Yes; in Bayesian terms, many frequentist testing methods tend to implicitly assume a prior of 50% for the null hypothesis.
A prior gives you as much information as the mean of a distribution. So, can't I by the same token accuse both frequentist and Bayesian statistics of attempting to do probabilistic inference without using a distribution?
I mean, the frequentist uses the U-test to ask whether 2 data sets could be drawn from the same distribution, without assuming what the mean of the distribution is. The Bayesian would use some other test, assuming a prior or perhaps a mean for the distribution, but not assuming a shape for the distribution. And some other, uninvented, and (by the standards of LW) superior statistical methodology would use another test, assuming a mean and a shape for the distribution.
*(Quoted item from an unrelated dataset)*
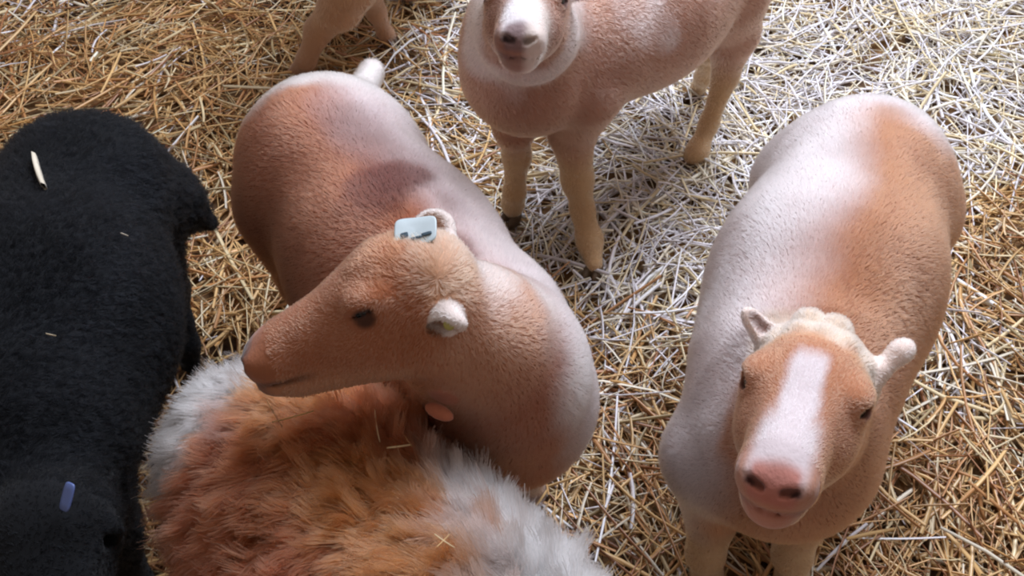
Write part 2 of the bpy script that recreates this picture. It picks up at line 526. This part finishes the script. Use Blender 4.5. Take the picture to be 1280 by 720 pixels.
# ---------------------------------------------------------------- straw
m, n, l, b = new_mat('straw')
a = n.new('ShaderNodeAttribute'); a.attribute_name = 'coat'
l.new(a.outputs['Color'], b.inputs['Base Color'])
b.inputs['Roughness'].default_value = .38
b.inputs['Specular IOR Level'].default_value = .75
b.inputs['Sheen Weight'].default_value = .1
M_STRAW = m
PAL = np.array([lin(216, 176, 118), lin(204, 156, 96), lin(232, 210, 166), lin(186, 132, 80), lin(238, 226, 204), lin(176, 154, 112), lin(158, 104, 62), lin(212, 192, 156), lin(238, 232, 236)])
def straw_arrays(P, ang, tilt, L, W, bend, seed, colidx=None, flat=.42):
    rs = np.random.RandomState(seed); n = len(P); S = 4; K = 5
    d = np.stack([np.cos(ang) * np.cos(tilt), np.sin(ang) * np.cos(tilt), np.sin(tilt)], 1)
    s = np.stack([-np.sin(ang), np.cos(ang), np.zeros(n)], 1)
    roll = rs.rand(n) * 3.14
    u = np.cross(d, s); u = u * np.sign(u[:, 2:3] + 1e-9)
    s2 = s * np.cos(roll)[:, None] + u * np.sin(roll)[:, None]; u2 = -s * np.sin(roll)[:, None] + u * np.cos(roll)[:, None]
    T = np.linspace(-.5, .5, S + 1)
    V = np.zeros((n, S + 1, K, 3))
    kink = rs.rand(n)
    for i, t in enumerate(T):
        c = P + d * (L * t)[:, None] + s * (bend[:, 0] * L * (t * t - .08))[:, None] + np.array([0, 0, 1]) * (bend[:, 1] * L * (t * t - .08))[:, None]
        wt = (1.0 if 0 < i < S else .8)
        for k in range(K):
            a = 2 * math.pi * k / K
            V[:, i, k] = c + s2 * (W * wt * .5 * math.cos(a))[:, None] + u2 * (W * wt * .5 * flat * math.sin(a))[:, None]
    base = (np.arange(n) * (S + 1) * K)[:, None, None, None]
    F = np.zeros((S, K, 4), int)
    for i in range(S):
        for k in range(K):
            F[i, k] = (i * K + k, i * K + (k + 1) % K, (i + 1) * K + (k + 1) % K, (i + 1) * K + k)
    F = (base + F[None]).reshape(-1, 4)
    if colidx is None: colidx = rs.choice(len(PAL), n, p=[.24, .2, .16, .12, .09, .08, .05, .04, .02])
    C = PAL[colidx] * (.8 + .35 * rs.rand(n))[:, None]
    C = np.repeat(C, (S + 1) * K, 0)
    C = C * (.9 + .2 * rs.rand(n * (S + 1)).repeat(K))[:, None]
    return V.reshape(-1, 3), F, np.clip(C, 0, .92)
rs = np.random.RandomState(4)
NS = 36000
y = -.3 + rs.rand(NS) ** 1.0 * 4.3
x = (rs.rand(NS) - .5) * 2 * (1.25 + .42 * np.clip(y, 0, 4))
lay = rs.rand(NS)
P = np.stack([x, y, ground_h(x, y) - .03 + lay * .05], 1)
flow = fbm(np.stack([x, y, x * 0], 1), 1.6, 77, 2) * 9
ang = flow + rs.randn(NS) * .85
L = np.clip(np.exp(rs.randn(NS) * .55 + math.log(.15)), .03, .42)
W = .0040 + .0070 * rs.rand(NS) ** 1.8
tilt = rs.randn(NS) * .16 * np.clip(.14 / L, .4, 1.6)
bend = rs.randn(NS, 2) * np.array([.22, .12])
# bleached stalks, with daylight put into their colour doorway-side and under the standing sheep; fresher golden ones elsewhere
bleach_lit = fbm(np.stack([x, y, x * 0], 1), 1.3, 15, 2) + .22 * (np.minimum(x, 1.0) - .0) + .16 * (y - 1.2) + .30 * np.exp(-(((x - .45) / .55) ** 2 + ((y - 1.65) / .5) ** 2))
ci = np.where(rs.rand(NS) < sstep(.45, .8, bleach_lit), rs.choice([2, 4, 8, 4, 8, 8], NS), rs.choice(len(PAL), NS, p=[.28, .22, .10, .18, .04, .06, .08, .03, .01]))
V, F, C = straw_arrays(P, ang, tilt, L, W, bend, 8, ci)
bed = link('straw_bedding', raw_mesh('straw_bedding', V, F, M_STRAW, True, C))
tag(bed, 'loose golden and bleached straw bedding strewn over the whole barn floor', 'straw', kind='stuff')

def single_straw(P0, P1, W, label, colour, sag=.0, name='straw_stalk', group=None):
    P0 = np.array(P0); P1 = np.array(P1); c = (P0 + P1) / 2; d = P1 - P0; L = np.linalg.norm(d)
    V, F, C = straw_arrays(np.zeros((1, 3)), np.array([math.atan2(d[1], d[0])]), np.array([math.asin(d[2] / L)]), np.array([L]), np.array([W]), np.array([[.05, sag]]), 3, np.array([colour]))
    o = link(name, raw_mesh(name, V, F, M_STRAW, True, C), origin=c)
    return tag(o, label, 'straw', group)

# ================================================================ animals
def sheep(label, origin, fl, h, coat, mat, count, length, groom, eyes=None, hooves=(), name='sheep', **kw):
    root = thing(name, origin, label, 'sheep')
    V, F = fl.mesh(h)
    N = vertex_normals(V, F)
    if (N * (V - V.mean(0))).sum() < 0: F = F[:, ::-1]; N = -N
    C = coat(V, N)
    body = link('body', raw_mesh('body', V - np.array(origin), F, mat, True, np.clip(C, .002, .95)), parent=root)
    if eyes is not None: eyes.add_eyes(root)
    add_hooves(root, hooves)
    tipmul = kw.pop('tip', None)
    def hc(P, n, T):
        c = coat(P, n)
        c = np.repeat(c[:, None], len(T), 1)
        if tipmul is not None: c = tipmul(P, n, T, c)
        return c
    strands(root, 'wool', V, F, N, count, length, hc, groom, **kw)
    return root, V, F, N

def body_coords(A, B):
    A = np.array(A); B = np.array(B); d = B - A; L = np.linalg.norm(d); d = d / L; s = nrm(np.cross(d, [0, 0, 1]))
    up = np.cross(s, d)
    return lambda P: ((P - A) @ d / L, (P - A) @ s, (P - A) @ up)

# ---- 1. rust sheep in the middle, resting its head
def centre_sheep():
    fl = Flesh(); hv = []
    rump = at(415, 213, .53); mid = at(497, 328, .53); sh = at(588, 438, .54); ch = at(633, 497, .52)
    d = nrm((sh - rump) * [1, 1, 0]); s = np.cross([0, 0, 1], d)
    fl.chain([(rump, .155), (mid, .165), (sh, .150), (ch, .128)], .05)
    fl.ell(mid - [0, 0, .03], np.array([s, d, [0, 0, 1]]), (.172, .26, .175), .05)
    fl.ell(rump - d * .02, np.array([s, d, [0, 0, 1]]), (.158, .15, .16), .05)
    for q in (-1, 1): fl.ell(rump + s * q * .085 + d * .02 - [0, 0, .05], np.eye(3), (.085, .1, .13), .05)
    hd = Head.by_nose(deep(308, 450, 1.01), axis(-.955, -.24, .10), axis(-.22, .90, .36), .97); hd.capf = -.005
    # neck
    n1 = deep(575, 440, 1.12); n2 = deep(635, 500, 1.22)
    fl.chain([(hd.w(0, -.02, -.012), .064), (deep(560, 405, 1.075), .072), (deep(595, 425, 1.13), .088), (deep(628, 470, 1.24), .112), (ch, .125)], .04)
    fl.cone(deep(618, 440, 1.22), sh, .10, .13, .05)
    ears = [(-1, deep(532, 384, .985), deep(582, 408, .955), nrm(axis(-.30, -.93, .30)), .0155),
            (1, deep(540, 320, 1.04), deep(542, 262, 1.05), nrm(axis(-.30, -.1, .9)), .029)]
    hd.build(fl, (.0024, .0024), ears)
    fl.ball(hd.w(0, .012, .040), .030, .03)
    # rounded brow tufts
    fl.ell(hd.w(-.018, .022, .052), np.array([hd.R, hd.F, hd.U]), (.012, .03, .010), .012)
    # little pink throat wattle
    fl.ell(deep(549, 515, 1.045), np.array([axis(.85, -.4, .1), axis(.4, .85, 0), -FWD]), (.019, .009, .009), .008)
    # tail flicked up behind the rump
    t0 = rump - d * .12 + [.02, 0, .06]; t1 = at(464, 90, .50)
    fl.chain([(t0, .034), (at(448, 120, .53), .028), (t1, .026)], .02)
    for q in (-1, 1):
        hind_leg(fl, rump + s * q * .085 - [0, 0, .05], (rump + s * q * .10 - d * .04)[:2], d, hv)
        front_leg(fl, sh * .7 + ch * .3 + s * q * .055 - [0, 0, .08], (sh * .5 + ch * .5 + s * q * .075 + [.015, .015, 0])[:2], d, hv, .92)
    bc = body_coords(rump, sh)
    rust = lin(142, 80, 56); tan = lin(176, 124, 96); cream = lin(222, 208, 202); face = lin(156, 96, 66); lit_flank = lin(196, 178, 178); dk = lin(78, 42, 36)
    napes = [(deep(600, 352, 1.07), .08), (deep(640, 405, 1.15), .09), (deep(690, 470, 1.2), .09)]
    mottle_folds = [(at(474, 244, .695), .075), (at(505, 226, .695), .055), (at(566, 322, .69), .06), (at(615, 380, .66), .05), (at(632, 402, .64), .045)]  # dark coat mottle, plus shade of skin folds put into the colour
    def coat(P, N):
        a, lt, up = bc(P)
        n = fbm(P, 7, 3); n2 = fbm(P, 22, 4)
        C = np.tile(rust, (len(P), 1))
        lt = -lt
        C = mix(C, lit_flank, sstep(-.02, .09, lt + (n - .5) * .10) * .8)  # right flank: cool daylight put into the coat colour
        C = mix(C, cream, sstep(-.02, -.22, a - lt * .8 + (n2 - .5) * .16) * .9)  # rump crest: light from behind painted in as cream
        C = mix(C, dk, sstep(.50, .62, n) * sstep(-.06, .0, lt) * sstep(.13, .05, lt) * .7 * sstep(.0, .2, a) * sstep(1.25, 1.0, a))
        for q, rr in mottle_folds:
            C = mix(C, dk, sstep(rr, rr * .45, np.linalg.norm(P - q, axis=1) + (n2 - .5) * .06) * .8)
        C = C * (.86 + .28 * n2)[:, None]
        nape = sum(sstep(rr, rr * .3, np.linalg.norm(P - q, axis=1) + (n2 - .5) * .05) for q, rr in napes)
        r, f, u = hd.loc(P); near = np.sqrt(r * r + f * f + u * u) < .34
        nk = near * sstep(.22, .10, np.sqrt(r * r + (f * .8) ** 2 + u * u))
        C = mix(C, tan * .6 + face * .4, nk)
        C = mix(C, cream, np.clip(nape, 0, 1) * .6)
        ridge = near * sstep(.02, .05, u + (n2 - .5) * .03) * sstep(.0, -.03, f)
        C = mix(C, cream, ridge * .2)
        C = hd.face_colors(P, C, face, lin(214, 172, 136), None, lin(66, 36, 28), lin(60, 32, 24), .35)
        C = mix(C, cream, ear_zone(P, ears) * .9)
        C = ear_inner(P, N, ears, C, lin(150, 100, 60))
        wat = sstep(.032, .024, np.linalg.norm(P - deep(549, 515, 1.045), axis=1))
        C = mix(C, lin(176, 106, 80), wat)
        return C
    def length(P):
        r, f, u = hd.loc(P); near = np.sqrt(r * r + (f - .04) ** 2 + u * u)
        L = .005 + .003 * sstep(.12, .3, near)
        L = np.where((near < .17) & (f > .03), .0028, L)
        L = np.where((near < .25) & (f > .165), .0011, L)
        for q in (-1, 1): L = np.where(np.linalg.norm(P - hd.eye(q), axis=1) < .024, .001, L)
        cap = (near < .15) & (f < .0) & (u > .02)
        L = np.where(cap, .007, L)
        L = np.where(ear_zone(P, ears) > .2, .003, L)
        L = np.where(P[:, 2] < .25, .004, L)
        L = np.where(np.linalg.norm(P - deep(549, 515, 1.045), axis=1) < .028, .001, L)
        return L
    def groom(P, n):
        return -np.tile(d, (len(P), 1)) * .6 + np.array([0, 0, -.7])
    root, V, F, N = sheep('shorn rust-brown sheep with sleepy eye resting its head on the shaggy sheep', (mid[0], mid[1], 0), fl, .0036, coat, M_SKIN, 330000, length, groom, hd, hv, seed=11)
    # tags
    tA = deep(520, 289, .985)
    t = plate('ear_tag', root, tA, axis(.98, .1, .1), axis(-.08, .86, -.5), .048, .036, .0022, M_TAGBLUE, round_=.35, bend=.06); tag(t, 'pale blue plastic ear tag')
    for dx, dy, w_, h_ in ((-.013, -.006, .009, .007), (.012, -.007, .012, .004), (.0, -.011, .014, .003)):
        plate('printed_mark', t, tA + axis(1, .1, .1) * dx + axis(-.08, .86, -.5) * dy + axis(0, .5, .86) * .0035, axis(.95, .25, .1), axis(-.08, .86, -.5), w_, h_, .0012, M_INK)
    tB = deep(562, 404, .955)
    t = plate('ear_tag', root, tB, axis(.9, -.3, .1), axis(.2, .9, .25), .013, .016, .003, M_TAGYEL, round_=.9); tag(t, 'yellow-green button tag in the near ear')
    return root, V, F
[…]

No, not in general, it can give much more or much less; it depends entirely on how detailed you can make your prior. Expanding out e.g. as a series of central moments can give you as detailed a shape as you want. It may reduce to knowing only the mean in certain very special inference problems. In other problems, you may know that the distribution is very definitely Cauchy (EDIT: which doesn't even have a well-defined mean), but not know the parameters, and put some reasonable prior on them -- flat for the center over some range, and approximately using a (1/x) improper prior for the width, perhaps cutting it off at physically relevant length scales.
All that information can be encoded in the prior. The prior covers your probabilities over the space of your hypotheses, not a direct probabilistic encoding of what you think one sample will be.